Sierra Leoneans woke up this weekend to news from Europol headquarters in The Hague, Netherlands, indicating that a cocaine kingpin, Jos Leijdekkers, is reportedly hiding in Sierra Leone under high-level protection.

Numerous news reports, images, and accounts reveal the role Sierra Leone plays as a transshipment point for large volumes of Latin American cocaine heading to Europe.

Leijdekkers, who is Dutch, was sentenced in absentia to 24 years in prison on June 25 by a Rotterdam court for smuggling over 7 tons of cocaine.

"It is the highest priority of police and prosecutors to get him to the Netherlands to serve his sentence. We are doing everything we can in that regard," stated Wim de Bruin, a Dutch prosecutors' office spokesman.

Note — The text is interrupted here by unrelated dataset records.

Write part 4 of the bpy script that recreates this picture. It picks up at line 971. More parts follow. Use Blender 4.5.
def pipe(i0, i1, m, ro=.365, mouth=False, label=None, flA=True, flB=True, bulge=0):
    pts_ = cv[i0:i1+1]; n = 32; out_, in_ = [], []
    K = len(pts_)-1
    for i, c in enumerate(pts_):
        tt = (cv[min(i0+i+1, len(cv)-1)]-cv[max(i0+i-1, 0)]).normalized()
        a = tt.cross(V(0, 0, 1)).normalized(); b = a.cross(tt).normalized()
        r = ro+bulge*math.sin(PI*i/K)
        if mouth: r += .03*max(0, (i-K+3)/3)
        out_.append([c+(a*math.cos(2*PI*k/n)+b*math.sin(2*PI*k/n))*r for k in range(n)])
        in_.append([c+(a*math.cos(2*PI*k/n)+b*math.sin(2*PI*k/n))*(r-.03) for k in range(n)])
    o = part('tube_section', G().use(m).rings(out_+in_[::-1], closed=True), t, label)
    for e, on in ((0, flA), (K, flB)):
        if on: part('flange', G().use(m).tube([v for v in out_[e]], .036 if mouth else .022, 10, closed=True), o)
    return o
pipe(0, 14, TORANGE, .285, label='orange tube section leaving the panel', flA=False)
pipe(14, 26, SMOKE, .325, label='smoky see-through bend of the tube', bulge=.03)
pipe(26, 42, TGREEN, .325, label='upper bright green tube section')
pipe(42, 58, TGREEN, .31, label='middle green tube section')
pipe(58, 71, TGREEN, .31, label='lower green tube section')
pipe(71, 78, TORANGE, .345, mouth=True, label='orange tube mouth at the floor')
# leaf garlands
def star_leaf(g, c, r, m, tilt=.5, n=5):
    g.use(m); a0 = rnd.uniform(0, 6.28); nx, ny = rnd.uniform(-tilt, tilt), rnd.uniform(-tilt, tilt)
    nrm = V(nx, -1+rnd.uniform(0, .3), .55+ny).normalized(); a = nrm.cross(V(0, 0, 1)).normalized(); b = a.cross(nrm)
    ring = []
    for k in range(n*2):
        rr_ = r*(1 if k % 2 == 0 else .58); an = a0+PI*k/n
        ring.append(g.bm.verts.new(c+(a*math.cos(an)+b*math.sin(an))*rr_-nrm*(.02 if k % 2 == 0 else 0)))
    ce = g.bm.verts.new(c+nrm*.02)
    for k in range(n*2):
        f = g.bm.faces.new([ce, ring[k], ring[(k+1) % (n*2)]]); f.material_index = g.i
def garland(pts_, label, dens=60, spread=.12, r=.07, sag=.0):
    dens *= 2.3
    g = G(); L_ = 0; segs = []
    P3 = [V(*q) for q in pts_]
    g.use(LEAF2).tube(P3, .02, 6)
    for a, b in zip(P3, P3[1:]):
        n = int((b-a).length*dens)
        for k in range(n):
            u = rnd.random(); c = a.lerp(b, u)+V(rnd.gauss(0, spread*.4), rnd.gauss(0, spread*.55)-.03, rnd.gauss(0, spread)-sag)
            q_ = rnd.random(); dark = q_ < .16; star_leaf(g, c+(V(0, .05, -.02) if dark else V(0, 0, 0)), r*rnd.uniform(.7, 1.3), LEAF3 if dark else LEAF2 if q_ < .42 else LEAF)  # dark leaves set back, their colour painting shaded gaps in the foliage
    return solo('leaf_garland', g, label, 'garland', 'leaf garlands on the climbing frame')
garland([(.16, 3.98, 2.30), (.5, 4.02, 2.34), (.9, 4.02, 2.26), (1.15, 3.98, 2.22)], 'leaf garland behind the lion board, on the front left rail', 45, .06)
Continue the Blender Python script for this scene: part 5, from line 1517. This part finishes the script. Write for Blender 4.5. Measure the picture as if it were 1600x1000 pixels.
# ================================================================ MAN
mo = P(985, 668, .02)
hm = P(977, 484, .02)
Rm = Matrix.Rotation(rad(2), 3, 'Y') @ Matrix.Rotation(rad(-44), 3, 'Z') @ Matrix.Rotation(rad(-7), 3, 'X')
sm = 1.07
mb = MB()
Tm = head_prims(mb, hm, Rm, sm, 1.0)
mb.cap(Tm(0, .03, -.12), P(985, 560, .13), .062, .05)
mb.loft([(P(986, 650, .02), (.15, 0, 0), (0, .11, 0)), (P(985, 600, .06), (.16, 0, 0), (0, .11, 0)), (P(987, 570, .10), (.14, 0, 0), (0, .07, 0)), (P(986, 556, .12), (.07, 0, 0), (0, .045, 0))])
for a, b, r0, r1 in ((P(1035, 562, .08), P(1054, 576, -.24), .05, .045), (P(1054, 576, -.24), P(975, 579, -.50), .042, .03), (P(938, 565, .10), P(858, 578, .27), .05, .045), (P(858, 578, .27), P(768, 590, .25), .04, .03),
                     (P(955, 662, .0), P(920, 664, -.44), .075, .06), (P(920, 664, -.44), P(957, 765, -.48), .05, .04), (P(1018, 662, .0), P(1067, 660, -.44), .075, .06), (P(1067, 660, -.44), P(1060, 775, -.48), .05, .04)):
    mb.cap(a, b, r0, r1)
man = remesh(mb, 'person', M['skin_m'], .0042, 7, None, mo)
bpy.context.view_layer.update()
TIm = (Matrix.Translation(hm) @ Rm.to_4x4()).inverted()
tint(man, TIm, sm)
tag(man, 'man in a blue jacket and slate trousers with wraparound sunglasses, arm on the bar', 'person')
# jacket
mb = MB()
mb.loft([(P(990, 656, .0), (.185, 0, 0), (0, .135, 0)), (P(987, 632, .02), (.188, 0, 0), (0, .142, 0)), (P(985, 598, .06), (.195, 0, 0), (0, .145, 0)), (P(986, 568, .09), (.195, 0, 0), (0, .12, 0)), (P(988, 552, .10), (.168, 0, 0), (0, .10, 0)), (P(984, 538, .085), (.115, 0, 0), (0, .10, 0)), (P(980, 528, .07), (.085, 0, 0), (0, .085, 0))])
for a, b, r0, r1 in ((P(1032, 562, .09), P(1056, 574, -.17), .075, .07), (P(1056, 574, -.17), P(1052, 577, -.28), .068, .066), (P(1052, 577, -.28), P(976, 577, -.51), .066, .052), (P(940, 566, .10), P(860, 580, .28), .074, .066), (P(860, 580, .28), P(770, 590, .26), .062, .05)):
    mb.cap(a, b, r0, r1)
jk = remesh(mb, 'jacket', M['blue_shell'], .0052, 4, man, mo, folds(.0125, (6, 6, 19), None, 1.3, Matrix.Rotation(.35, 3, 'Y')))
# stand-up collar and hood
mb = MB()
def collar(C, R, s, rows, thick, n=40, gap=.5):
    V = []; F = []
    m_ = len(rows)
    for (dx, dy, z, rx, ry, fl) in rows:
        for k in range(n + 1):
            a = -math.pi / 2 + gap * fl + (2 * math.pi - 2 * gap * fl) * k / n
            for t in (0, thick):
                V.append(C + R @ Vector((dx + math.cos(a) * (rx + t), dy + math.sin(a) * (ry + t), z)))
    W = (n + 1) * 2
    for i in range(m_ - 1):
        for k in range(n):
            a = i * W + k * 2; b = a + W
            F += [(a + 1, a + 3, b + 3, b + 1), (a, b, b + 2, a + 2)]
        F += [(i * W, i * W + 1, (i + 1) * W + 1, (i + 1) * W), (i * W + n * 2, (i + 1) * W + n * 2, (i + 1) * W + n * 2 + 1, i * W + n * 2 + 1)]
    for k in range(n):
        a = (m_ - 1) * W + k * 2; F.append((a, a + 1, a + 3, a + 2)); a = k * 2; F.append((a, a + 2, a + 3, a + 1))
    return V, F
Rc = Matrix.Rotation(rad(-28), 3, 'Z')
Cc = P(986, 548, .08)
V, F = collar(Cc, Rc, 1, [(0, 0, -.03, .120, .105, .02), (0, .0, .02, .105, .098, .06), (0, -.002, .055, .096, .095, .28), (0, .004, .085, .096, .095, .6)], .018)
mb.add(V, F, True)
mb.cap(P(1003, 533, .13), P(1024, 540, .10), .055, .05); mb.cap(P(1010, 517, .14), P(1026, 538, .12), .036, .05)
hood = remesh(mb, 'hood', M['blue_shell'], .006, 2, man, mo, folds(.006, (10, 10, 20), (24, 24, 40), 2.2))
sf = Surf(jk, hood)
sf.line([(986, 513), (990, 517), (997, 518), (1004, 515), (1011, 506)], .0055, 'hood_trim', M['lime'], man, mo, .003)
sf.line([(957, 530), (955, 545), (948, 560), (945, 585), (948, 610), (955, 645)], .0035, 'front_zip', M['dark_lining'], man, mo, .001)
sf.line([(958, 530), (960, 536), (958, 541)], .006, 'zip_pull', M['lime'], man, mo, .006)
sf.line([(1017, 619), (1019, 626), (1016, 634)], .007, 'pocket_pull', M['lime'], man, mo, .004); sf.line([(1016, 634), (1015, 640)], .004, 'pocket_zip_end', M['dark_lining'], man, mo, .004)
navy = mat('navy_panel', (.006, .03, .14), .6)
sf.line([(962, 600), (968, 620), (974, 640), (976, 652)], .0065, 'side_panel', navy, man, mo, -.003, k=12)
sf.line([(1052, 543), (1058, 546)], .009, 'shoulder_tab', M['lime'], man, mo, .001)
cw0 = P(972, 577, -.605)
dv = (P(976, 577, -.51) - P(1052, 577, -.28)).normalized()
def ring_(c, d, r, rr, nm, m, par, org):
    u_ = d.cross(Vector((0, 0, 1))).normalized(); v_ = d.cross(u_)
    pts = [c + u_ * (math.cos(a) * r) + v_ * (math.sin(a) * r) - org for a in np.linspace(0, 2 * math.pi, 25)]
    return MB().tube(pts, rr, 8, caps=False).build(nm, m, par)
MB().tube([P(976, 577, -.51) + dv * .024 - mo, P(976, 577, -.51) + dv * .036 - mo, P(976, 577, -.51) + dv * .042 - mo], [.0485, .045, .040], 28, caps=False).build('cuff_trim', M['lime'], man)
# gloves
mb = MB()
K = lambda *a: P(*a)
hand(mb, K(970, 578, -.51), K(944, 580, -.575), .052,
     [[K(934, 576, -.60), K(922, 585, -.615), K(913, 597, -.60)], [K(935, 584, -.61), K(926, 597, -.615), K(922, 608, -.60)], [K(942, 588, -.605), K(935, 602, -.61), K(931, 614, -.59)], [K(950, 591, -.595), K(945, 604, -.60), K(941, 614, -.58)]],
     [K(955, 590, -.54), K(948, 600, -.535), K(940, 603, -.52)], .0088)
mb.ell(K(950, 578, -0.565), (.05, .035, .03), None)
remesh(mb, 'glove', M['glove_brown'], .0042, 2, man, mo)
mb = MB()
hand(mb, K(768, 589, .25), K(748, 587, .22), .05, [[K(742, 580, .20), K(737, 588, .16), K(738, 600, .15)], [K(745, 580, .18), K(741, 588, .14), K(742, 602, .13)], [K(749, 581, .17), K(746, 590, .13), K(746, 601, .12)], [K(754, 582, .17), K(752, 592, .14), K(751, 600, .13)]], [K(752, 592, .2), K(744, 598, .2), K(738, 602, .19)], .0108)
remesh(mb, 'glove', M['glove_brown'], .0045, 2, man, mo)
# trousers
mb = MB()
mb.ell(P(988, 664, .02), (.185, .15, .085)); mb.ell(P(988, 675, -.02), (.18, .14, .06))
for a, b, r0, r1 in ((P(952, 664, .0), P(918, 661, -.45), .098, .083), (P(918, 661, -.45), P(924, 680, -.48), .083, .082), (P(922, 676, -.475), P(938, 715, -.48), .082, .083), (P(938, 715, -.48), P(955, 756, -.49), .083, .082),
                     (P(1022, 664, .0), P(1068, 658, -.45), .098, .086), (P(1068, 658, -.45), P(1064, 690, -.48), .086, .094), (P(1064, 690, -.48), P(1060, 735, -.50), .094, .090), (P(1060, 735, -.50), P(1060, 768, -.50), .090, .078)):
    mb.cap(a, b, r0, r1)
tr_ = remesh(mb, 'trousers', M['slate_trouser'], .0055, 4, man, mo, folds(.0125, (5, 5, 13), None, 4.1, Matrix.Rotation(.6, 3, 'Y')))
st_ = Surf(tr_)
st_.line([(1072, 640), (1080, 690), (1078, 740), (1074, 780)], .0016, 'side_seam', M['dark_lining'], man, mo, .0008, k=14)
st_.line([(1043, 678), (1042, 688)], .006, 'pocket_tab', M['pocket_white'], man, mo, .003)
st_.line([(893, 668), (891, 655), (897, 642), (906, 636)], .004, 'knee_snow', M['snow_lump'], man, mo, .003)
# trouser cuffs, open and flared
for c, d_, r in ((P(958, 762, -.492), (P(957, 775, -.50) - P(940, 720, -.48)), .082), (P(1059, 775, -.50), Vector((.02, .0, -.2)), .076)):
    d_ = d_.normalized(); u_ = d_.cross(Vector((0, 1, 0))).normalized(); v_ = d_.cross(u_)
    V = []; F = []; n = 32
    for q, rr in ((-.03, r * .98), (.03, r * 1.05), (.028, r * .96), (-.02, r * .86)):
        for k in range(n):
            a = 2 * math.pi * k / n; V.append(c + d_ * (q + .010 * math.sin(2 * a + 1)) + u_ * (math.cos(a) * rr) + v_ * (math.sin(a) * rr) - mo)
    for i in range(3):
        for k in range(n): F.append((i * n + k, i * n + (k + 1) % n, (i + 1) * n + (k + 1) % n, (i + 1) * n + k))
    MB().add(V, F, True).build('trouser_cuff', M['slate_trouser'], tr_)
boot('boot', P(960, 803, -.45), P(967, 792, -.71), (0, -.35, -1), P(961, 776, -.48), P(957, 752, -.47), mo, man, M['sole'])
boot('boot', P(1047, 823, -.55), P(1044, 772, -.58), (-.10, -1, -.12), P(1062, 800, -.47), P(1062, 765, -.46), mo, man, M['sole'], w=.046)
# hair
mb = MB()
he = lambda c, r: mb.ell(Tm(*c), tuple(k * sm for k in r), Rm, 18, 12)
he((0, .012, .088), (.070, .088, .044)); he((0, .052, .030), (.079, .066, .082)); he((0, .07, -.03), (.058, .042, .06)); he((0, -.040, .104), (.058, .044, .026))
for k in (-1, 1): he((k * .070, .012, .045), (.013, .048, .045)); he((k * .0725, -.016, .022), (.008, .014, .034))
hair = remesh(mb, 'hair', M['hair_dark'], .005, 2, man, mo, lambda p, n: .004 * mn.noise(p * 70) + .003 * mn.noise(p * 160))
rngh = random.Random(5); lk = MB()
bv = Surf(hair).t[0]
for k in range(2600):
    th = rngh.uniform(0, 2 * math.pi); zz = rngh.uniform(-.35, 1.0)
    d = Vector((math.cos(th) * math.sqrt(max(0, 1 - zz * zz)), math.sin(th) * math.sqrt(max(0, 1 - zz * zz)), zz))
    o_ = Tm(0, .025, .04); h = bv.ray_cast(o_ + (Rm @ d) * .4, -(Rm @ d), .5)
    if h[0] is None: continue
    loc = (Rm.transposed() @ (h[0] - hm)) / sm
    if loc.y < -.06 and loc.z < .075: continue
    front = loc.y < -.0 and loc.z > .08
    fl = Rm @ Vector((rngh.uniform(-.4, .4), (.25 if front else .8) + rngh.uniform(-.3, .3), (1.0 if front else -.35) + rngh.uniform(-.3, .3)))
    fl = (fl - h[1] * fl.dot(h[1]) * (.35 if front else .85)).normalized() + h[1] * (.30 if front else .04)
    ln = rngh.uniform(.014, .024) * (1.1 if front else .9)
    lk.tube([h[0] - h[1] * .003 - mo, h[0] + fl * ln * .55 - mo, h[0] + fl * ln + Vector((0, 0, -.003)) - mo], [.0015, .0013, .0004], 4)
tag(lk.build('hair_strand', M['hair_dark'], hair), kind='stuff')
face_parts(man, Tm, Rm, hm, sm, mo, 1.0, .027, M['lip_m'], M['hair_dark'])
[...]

Videos and photos from a church mass on January 1, 2025, show Leijdekkers, 33, sitting two rows behind Sierra Leone's President Julius Maada Bio, next to a woman believed to be Agnes Bio, the president's relative.

The mass occurred at St. Joseph's Catholic Church in the president's hometown in southern Sierra Leone.

Leijdekkers is listed as one of Europol's most wanted criminals. 

In a September 4 update on the wanted notice for him, Dutch police identified him as "one of the key players in international cocaine trafficking."

They noted that the 7,000 kg of confiscated cocaine shipments related to his 2024 conviction likely represented only a fraction of his operations.

Dutch police indicated that Leijdekkers "has probably been laundering tens of millions of euros and hundreds of kilos of gold earned from the cocaine trade."

Over the past two decades, West Africa has emerged as a significant transit point for large volumes of cocaine smuggled from Latin America to Europe, with several notable seizures of the drug.

Last year, members of a UK-based crime group were imprisoned for attempting to smuggle 1.3 tons of cocaine, valued at 140 million pounds, into the UK from Sierra Leone. 

Does this situation make Sierra Leone safer? Stronger? More prosperous?